# The task
Look for the string "from" in every line, and copy each line that has it.

# Collected material
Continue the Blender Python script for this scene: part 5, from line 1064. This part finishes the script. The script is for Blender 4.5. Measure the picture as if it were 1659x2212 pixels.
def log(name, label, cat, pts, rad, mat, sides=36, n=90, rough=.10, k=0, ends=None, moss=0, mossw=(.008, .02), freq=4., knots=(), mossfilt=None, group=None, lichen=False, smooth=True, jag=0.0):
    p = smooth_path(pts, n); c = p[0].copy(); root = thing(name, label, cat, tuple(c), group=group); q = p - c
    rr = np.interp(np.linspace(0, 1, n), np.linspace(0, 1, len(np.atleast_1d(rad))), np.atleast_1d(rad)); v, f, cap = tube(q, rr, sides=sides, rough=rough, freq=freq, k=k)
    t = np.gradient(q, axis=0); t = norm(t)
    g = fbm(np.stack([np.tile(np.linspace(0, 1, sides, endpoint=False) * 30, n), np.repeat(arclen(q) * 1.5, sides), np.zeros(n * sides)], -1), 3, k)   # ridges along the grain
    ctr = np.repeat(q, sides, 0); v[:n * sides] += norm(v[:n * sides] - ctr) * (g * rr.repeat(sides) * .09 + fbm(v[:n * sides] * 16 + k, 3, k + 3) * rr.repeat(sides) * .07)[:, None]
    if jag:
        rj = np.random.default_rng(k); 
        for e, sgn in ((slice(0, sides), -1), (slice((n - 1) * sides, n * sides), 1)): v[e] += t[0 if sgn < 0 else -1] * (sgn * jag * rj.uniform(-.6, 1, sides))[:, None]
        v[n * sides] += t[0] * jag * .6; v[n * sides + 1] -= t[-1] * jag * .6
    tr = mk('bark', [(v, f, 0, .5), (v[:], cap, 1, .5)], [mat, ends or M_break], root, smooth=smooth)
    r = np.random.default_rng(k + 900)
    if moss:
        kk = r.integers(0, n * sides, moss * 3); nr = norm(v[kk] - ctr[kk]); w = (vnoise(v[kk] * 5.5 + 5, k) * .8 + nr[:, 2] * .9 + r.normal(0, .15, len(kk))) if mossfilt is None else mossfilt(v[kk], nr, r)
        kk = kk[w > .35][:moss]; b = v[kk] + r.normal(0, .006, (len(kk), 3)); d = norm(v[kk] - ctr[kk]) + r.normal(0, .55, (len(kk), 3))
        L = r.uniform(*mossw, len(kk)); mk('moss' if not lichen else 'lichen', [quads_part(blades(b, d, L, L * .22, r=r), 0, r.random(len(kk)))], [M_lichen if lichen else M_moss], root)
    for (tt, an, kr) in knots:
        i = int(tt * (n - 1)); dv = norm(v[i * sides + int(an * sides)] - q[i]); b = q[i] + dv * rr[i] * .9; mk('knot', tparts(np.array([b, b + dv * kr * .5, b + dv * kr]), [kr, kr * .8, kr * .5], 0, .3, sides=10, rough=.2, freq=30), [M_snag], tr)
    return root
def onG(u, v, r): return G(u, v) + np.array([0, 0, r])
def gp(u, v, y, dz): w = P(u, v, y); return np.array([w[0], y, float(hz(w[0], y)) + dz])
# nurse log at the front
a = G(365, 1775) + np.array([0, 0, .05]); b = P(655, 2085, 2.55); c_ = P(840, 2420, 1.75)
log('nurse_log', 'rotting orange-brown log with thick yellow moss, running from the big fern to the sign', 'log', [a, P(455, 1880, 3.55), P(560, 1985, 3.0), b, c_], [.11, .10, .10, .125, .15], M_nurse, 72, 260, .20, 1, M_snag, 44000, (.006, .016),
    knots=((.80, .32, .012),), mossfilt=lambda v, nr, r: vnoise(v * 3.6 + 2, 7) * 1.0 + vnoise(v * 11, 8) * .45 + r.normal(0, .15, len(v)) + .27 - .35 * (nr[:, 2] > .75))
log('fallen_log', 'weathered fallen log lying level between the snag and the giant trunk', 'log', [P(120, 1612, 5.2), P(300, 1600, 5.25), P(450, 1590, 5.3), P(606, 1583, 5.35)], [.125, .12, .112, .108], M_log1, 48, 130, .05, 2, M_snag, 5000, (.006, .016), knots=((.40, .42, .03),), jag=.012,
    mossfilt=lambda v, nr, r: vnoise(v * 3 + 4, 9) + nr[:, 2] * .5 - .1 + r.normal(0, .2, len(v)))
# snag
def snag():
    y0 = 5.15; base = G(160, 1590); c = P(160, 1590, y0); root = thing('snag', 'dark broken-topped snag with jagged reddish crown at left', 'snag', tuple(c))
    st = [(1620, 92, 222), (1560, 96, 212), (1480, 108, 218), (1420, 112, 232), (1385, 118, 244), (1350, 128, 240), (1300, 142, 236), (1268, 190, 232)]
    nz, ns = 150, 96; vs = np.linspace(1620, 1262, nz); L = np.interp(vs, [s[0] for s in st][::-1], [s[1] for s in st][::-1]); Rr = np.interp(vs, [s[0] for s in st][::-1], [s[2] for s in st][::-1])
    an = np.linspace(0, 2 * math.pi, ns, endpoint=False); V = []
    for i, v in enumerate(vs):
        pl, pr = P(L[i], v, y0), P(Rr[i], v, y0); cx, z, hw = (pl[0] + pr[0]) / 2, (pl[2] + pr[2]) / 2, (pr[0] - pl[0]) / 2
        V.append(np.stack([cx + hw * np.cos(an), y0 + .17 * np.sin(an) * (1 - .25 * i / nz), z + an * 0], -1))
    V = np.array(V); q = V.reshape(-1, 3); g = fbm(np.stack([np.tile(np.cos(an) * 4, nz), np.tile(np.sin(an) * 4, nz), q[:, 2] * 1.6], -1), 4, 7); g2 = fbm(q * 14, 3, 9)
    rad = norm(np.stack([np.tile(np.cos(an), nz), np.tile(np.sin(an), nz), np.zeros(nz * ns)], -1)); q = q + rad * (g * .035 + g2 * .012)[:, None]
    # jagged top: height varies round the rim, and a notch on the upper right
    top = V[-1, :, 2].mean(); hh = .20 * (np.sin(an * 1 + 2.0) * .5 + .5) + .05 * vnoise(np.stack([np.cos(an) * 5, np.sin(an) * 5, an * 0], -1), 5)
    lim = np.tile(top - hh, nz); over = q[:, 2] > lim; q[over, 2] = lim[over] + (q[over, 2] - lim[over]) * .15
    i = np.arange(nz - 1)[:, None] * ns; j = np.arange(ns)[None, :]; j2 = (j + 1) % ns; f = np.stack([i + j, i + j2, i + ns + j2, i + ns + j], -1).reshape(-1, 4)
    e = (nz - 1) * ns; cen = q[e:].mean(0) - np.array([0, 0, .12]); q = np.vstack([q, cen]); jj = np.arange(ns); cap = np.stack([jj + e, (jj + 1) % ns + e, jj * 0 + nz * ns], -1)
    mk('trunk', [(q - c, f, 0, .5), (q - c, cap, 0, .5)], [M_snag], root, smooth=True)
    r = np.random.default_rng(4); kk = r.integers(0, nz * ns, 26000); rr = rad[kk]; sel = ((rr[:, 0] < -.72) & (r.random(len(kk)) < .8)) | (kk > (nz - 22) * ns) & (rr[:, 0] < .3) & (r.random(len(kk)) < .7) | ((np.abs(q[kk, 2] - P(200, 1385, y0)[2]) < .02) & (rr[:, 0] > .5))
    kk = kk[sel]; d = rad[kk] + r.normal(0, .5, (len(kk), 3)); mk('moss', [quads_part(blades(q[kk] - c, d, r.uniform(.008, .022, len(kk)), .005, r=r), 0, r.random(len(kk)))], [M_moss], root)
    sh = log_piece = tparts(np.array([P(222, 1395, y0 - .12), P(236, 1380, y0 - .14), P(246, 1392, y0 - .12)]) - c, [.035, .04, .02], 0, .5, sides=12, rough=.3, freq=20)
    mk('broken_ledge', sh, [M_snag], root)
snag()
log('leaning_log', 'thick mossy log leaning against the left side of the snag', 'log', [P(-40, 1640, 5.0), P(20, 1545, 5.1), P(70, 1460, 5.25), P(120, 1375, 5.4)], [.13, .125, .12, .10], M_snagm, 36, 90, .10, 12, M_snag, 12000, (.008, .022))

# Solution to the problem
Continue the Blender Python script for this scene: part 5, from line 1064. This part finishes the script. The script is for Blender 4.5. Measure the picture as if it were 1659x2212 pixels.
log('nurse_log', 'rotting orange-brown log with thick yellow moss, running from the big fern to the sign', 'log', [a, P(455, 1880, 3.55), P(560, 1985, 3.0), b, c_], [.11, .10, .10, .125, .15], M_nurse, 72, 260, .20, 1, M_snag, 44000, (.006, .016),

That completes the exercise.